El sueño de todo periodista es contar una gran historia. No importa que otros ya lo hayan hecho, porque la historia tiene infinitas caras. Esta es la historia de un hombre que reposa en un ataúd. Un hombre gigantesco, tan amado que 250.000 personas hicieron fila para mirarlo a vuelo de pájaro, fugazmente, y cada uno siente que valió la pena.
El hombre que todo lo vio tiene los ojos cerrados. Las manos, que tantas caricias y abrazos prodigaron, quedarán entrelazadas para siempre con un rosario. Jorge Bergoglio se pensó acostado en ese féretro, diagramó mentalmente el escenario y lo especificó por escrito. En este velorio no hay improvisaciones. Francisco, cuyo espíritu ya no habita ese cuerpo, sigue mandando.

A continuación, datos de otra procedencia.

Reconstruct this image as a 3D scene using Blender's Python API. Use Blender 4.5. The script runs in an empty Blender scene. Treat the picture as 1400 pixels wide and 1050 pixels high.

La tez del hombre yaciente es blanca, tan blanca como el reflejo de esa luna tucumana a la que le cantó Atahualpa. Fue un largo caminar el del hombre acostado al pie del altar mayor de San Pedro, la basílica más visitada del mundo. Pero la casita de madera que lo cobija, de una sencillez que abruma en contraste con el oro circundante, lo dice todo sobre él. Las manos también lucen blancas, porque el hombre está embalsamado, la piel ya no es la de antes. Carne que se conservará en la sepultura de Santa María la Mayor.
Alrededor del hombre se mueve un coro extraño. Los guardias suizos son esfinges de ojos celestes, a los edecanes les brilla el negro de los zapatos, el púrpura de algún cardenal se hace notar. Pero, ¿por qué hay vips en este velorio? ¿Por qué el privilegio de unos pocos instalados a un lado de la capilla ardiente? ¿Por qué para algunos tanto (tiempo) y para el resto el reclamo de “avanti, avanti” sin la posibilidad de dejar una flor? ¿Cómo se sentiría el hombre que yace en el ataúd, tan acostumbrado como estaba a que los últimos serán los primeros?
Es apenas un hombre en un féretro de madera, despojado de los atributos de un rey, ese al que lágrimas sinceras bañan a la distancia. Como si fueran aceites benditos capaces de ungirlo. Esto lo piensa y lo dice un sacerdote que, como cualquier hijo de vecino, hizo la fila para despedirlo. Hay mucha gente llorando a este hombre en la medianoche de Roma, un hombre cuya silenciosa presencia no deja de conmover.
Hay que prepararse, porque con suerte serán 10 segundos frente al hombre. No más. En ese lapso el tiempo no se congela, como a veces pasa en las películas, cuando el protagonista parece ingresar en otra dimensión. Aquí, dando pasitos mínimos para extender el instante, los detalles no pueden escaparse. Están ahí para quedar registrados. No habrá otra oportunidad.
La ficha cae después, más tarde, al tomar consciencia.
Mis 10 segundos -que posiblemente fueron menos- resultaron el más impensado de los encuentros con Jorge Bergoglio. Ni la figura sonriente a bordo del Papamóvil ni el pastor en acción frente a las multitudes ni el líder político declamando en alguna tribuna. El que me tocó fue el hombre acostado en un ataúd, reposando en el corazón de la cristiandad. 10 segundos frente a él, rodeado por una multitud y, de algún modo, también a solas. Era el efecto que el Papa provocaba y que por algún misterio siguió generando después de muerto.
El hombre acostado en ese féretro común y silvestre dejó un legado, pasó una posta. Hizo historia, en realidad muchas historias que se resumen en una vida. Y uno de esos capítulos, el último, lo protagoniza en cuerpo y sin espíritu. Aquí, en Roma, frente a nosotros. El sueño de todo periodista es escribir una de esas historias, por más que se trate de la historia de un hombre que ya se quedó sin palabras. Pequeña historia, gran historia. La de un hombre que ya se fue, pero está.